Have spent most of my day off trying to crack my BT hub. The cheeky buggers at British Telecom send you a free wireless hub when you sign up for their ridiculously high priced BT Broadband package. So when the good people from TalkTalk came calling, I jumped at the chance of almost halving my bills. Actually that's not totally correct- on a day off about a month ago they knocked on the door, and i am that gullible that i was signing contracts and grinning an inane grin in no time. Think the salesman's ploy was to bring an attractive female 'trainee' with him. Clever bastards.
Anyway, the BT hub in question doesn't work with any provider except for BT, but because it was serving me well for the few months I had it, and the fact I'm a cheap bugger and so don't want to splash out on a new wireless router, I have been online looking for ways in which to bend this moulded white plastic technology brick to my ways. And it was all going very smoothly, I had downloaded flash programmes to change the settings, backed up all the ISP's, checked out possible different DHCP's, and spent the first few hours reading what all those bloody letters and computer-wordies stood for. Didn't have a clue.

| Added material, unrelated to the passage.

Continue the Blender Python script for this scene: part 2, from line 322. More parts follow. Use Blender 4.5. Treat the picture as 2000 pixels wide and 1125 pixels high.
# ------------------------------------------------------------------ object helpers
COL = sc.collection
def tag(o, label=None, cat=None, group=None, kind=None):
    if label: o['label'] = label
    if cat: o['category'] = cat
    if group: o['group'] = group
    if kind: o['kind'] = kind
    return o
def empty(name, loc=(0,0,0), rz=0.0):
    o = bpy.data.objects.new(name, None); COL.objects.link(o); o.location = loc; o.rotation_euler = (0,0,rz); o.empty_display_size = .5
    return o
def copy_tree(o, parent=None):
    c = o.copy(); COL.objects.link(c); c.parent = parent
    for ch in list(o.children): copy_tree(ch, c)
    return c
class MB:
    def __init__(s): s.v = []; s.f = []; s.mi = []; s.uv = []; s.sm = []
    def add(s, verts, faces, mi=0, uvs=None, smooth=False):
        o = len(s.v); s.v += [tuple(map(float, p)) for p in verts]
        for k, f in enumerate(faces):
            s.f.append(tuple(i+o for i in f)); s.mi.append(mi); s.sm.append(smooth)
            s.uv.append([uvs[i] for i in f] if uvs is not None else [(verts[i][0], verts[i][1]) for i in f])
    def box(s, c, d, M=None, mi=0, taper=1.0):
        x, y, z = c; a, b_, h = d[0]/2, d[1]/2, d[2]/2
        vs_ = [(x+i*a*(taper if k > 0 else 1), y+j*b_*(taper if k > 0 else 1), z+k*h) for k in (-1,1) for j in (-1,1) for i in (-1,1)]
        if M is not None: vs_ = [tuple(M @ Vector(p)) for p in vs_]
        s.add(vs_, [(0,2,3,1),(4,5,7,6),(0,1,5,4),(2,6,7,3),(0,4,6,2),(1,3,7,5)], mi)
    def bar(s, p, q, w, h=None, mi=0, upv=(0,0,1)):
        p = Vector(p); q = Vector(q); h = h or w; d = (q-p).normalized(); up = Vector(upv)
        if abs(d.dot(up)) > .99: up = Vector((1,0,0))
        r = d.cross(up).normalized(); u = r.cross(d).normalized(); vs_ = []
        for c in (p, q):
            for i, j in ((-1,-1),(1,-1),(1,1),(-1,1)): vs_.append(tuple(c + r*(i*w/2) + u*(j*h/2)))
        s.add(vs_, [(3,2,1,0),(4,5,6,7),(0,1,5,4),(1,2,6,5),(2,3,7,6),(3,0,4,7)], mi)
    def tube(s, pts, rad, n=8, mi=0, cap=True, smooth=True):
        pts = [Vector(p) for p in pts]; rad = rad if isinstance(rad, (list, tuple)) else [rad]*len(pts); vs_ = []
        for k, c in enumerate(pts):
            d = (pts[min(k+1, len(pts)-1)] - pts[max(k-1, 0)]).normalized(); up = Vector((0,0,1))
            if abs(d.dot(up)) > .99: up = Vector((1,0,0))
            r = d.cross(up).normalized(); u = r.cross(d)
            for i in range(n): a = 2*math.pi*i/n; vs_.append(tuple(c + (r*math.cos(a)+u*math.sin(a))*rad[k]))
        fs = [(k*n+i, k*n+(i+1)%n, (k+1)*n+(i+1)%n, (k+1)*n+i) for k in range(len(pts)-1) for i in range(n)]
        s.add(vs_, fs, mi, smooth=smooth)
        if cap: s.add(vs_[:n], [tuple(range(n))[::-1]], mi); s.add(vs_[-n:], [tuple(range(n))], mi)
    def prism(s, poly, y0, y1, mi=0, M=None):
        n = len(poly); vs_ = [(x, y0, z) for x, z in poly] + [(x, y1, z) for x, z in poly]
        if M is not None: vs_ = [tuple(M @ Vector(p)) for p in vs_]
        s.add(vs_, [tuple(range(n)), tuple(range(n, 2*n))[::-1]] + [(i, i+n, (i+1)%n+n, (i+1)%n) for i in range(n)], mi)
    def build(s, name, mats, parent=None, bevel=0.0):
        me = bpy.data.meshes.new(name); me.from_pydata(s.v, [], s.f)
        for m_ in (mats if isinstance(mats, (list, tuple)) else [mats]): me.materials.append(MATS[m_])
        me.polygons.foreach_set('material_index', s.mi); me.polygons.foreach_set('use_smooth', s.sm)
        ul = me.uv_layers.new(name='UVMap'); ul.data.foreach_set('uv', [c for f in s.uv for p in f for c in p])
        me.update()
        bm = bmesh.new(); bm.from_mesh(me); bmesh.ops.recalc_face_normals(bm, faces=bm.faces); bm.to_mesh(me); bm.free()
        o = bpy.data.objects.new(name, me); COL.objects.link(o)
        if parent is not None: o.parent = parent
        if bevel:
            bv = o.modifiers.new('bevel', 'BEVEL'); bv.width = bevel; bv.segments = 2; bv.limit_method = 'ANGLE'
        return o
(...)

But had myself a step-by-step list of how to go about it. And go about it I did. Until I hit that inescapable 'error' message that always stands in my way.
So the plan now?
Buy myself a wireless router and admit defeat.
Not all bad though, I have been inside most of the day listening to the new CD I purchased. Had been eyeing it up for a while now and decided to spend the £12 asking price- could I have got it cheaper anywhere else? Definitely. But this was an 'impulse buy' and our national economy would be in a worse of state without that. So I was helping the economy. So it's all good.
The CD in question? The Essential Eagles Collection. And it's bloody marvelous so there.
3 comments:
think of all the money you can save buy changing isp, shame all that money has to buy you a new router!
This blog is a shambles. Is it ever updated?
Update and I'll run through Hollywood naked.